作曲:Kori Gardner / Jason Hammel
日本語詞:橋本絵莉子
アメリカの二人組Mates of Stateの楽曲『Proofs』をカバーした曲。『ハテナ/夢みたいだ』収録(A面扱い)。アルバムには未収録。
楽曲
原曲の雰囲気がかなり維持されているので、特にコメントもしません。ただ原曲の時点でめちゃくちゃ良いですね。ちょっとガレージ・ロックっぽいというか、インディーズの匂いがぷんぷんするこの曲のカバーを、『ハテナ』と抱き合わせにしたのもぴったりです。
原曲から少しアレンジされている点はいくつかあります。
- キーボード(たぶん)+ドラム → ギター+ドラム
- 楽器の変更に伴う一部メロディの変更(ギターパート)
- ドラムパートの変更(恐らく叩くシンバルやフィル程度の差)
- 男声コーラス → 女声コーラス
- 前奏の追加
- 間奏部分の小変更(「やっぱり帽子は…」の部分)
当然っちゃ当然の変更も多いですね。ただ個人的にはこの前奏の追加がかなりツボです。いい味出してるなあと思います。
オリジナルの前奏
この前奏の(良い意味での)"気持ち悪さ"って、チャットモンチーの中で指折りのものだと思います。個人的には大好きです。
『恋の煙』『Y氏の夕方』など、最初の一小節を聴いたときに予想した方向とは別の方向にイントロが展開する曲ってチャットモンチーにいくつかあります。どういうことかというと、例えば『恋の煙』は、最初のギターの高音を聴いたときにはそこが一・三拍目だと思い込むのですが、ドラムなどが入ると実はそこが裏拍(ニ・四拍目)だと気づく、という裏切りがあります。『Y氏の夕方』は、ドドッっていうドラムの音から、それこそ『テルマエ・ロマン』のようなロック方向に走るのかと思っていると、なんと可愛らしいアルペジオが入ってきて、不思議とおとぎ話のような空気感に持っていかれます。最初聴いたときはあれ!? 裏切られたなあ、という感想を抱くんですよね。
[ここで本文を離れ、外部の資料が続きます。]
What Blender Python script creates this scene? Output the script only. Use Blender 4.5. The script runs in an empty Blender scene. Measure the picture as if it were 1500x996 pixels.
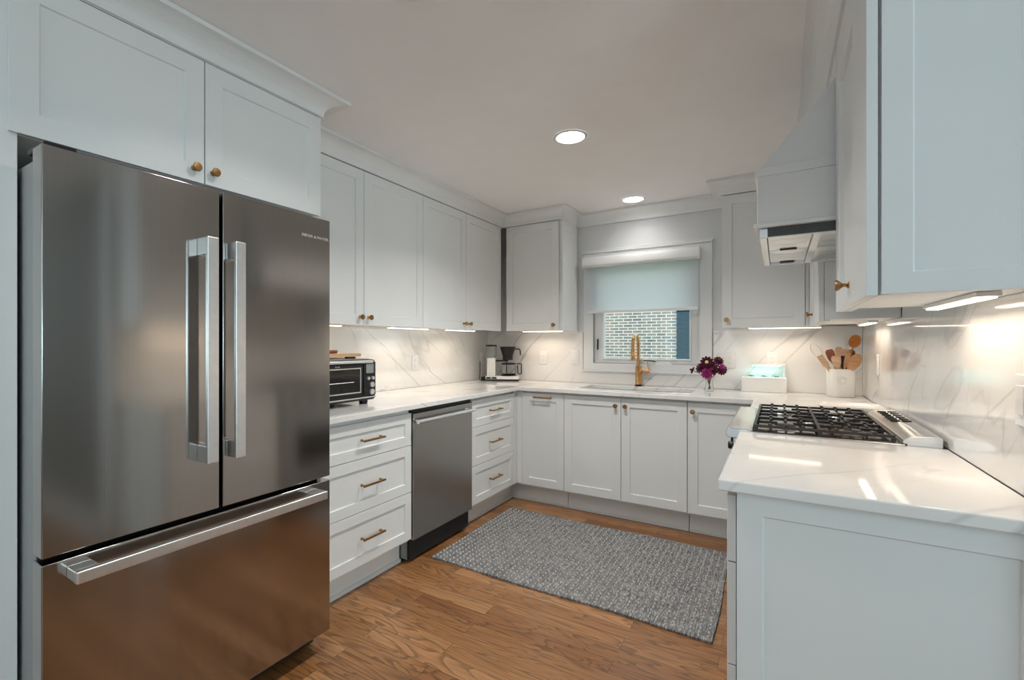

この曲も、速くて力強いドラムに渋いギターの低音が足されて、そっちに行くのかなあと思わせておいて、次の瞬間にはすぐドラムが1/2のテンポになるという裏切りが含まれています。ドラムが1/2になるのって、普通の曲ならCメロだけそうして雰囲気を変えるのに使うことがあるんですが、冒頭すぐに変えるってのはびっくりします。ここの前奏を足したことで、カバーとして一つオリジナリティを産んでいるのではないでしょうか。
日本語詞
原曲の詞は、なんというか筆舌に尽くしがたいのですが、曲のポップさに比してかなり「重々しさからの解放」のような雰囲気があり、その点ロック寄りかもしれません。しっかり読み解けていないので、すみません。
一方、えっちゃんが一から書いた歌詞は、驚くくらい明るいです。テーマは想いを寄せる人から電話がかかってきたシーン。心弾む感じはたしかに共感できますが、なんと言ったって明るすぎて軽すぎてびっくりしてしまいます。「やっぱり、ランチはパスタ?」とか。(笑)
ただ、中期チャットモンチーの特徴として、軽く愛を歌えるようになったことが挙げられると思います。ライトに歌ったからと言って思いが軽くなるわけでもないのがポイントです。むしろ軽くて明るいからこそ、その裏に切実さを感じるのが特徴で、なかなかできるものではありません。タイトルの"夢みたいだ"も、シンプルではありますが、なかなか腑に落ちる言葉ではないかと思います。*1
最後に
カバー曲なのでアルバム/ベストアルバム未収録なのは当然なのですが、ただし二人体制のチャットモンチーがこれをA面として世に放ったのは意味あることなんだろうなあ、と思います。後にも先にも、カバー曲がA面になっているのはチャットモンチーでこの曲だけです。
『夢みたいだ』の曲作りを聴いていると、Mates of Stateからチャットが受けた影響の大きさを感じて取れます。そのリスペクトと愛を込めて、そして新たに広めるという意味も込めてのカバーなのではないかな、と思いました。
『カリソメソッド』レビュー - 三匹の羊/チャットモンチーsheep-three.hatenablog.jp
*1:軽くて切実な愛は『謹賀新年』『コンビニエンスハネムーン』『ふたり、人生、自由が丘』あたりからも感じられます。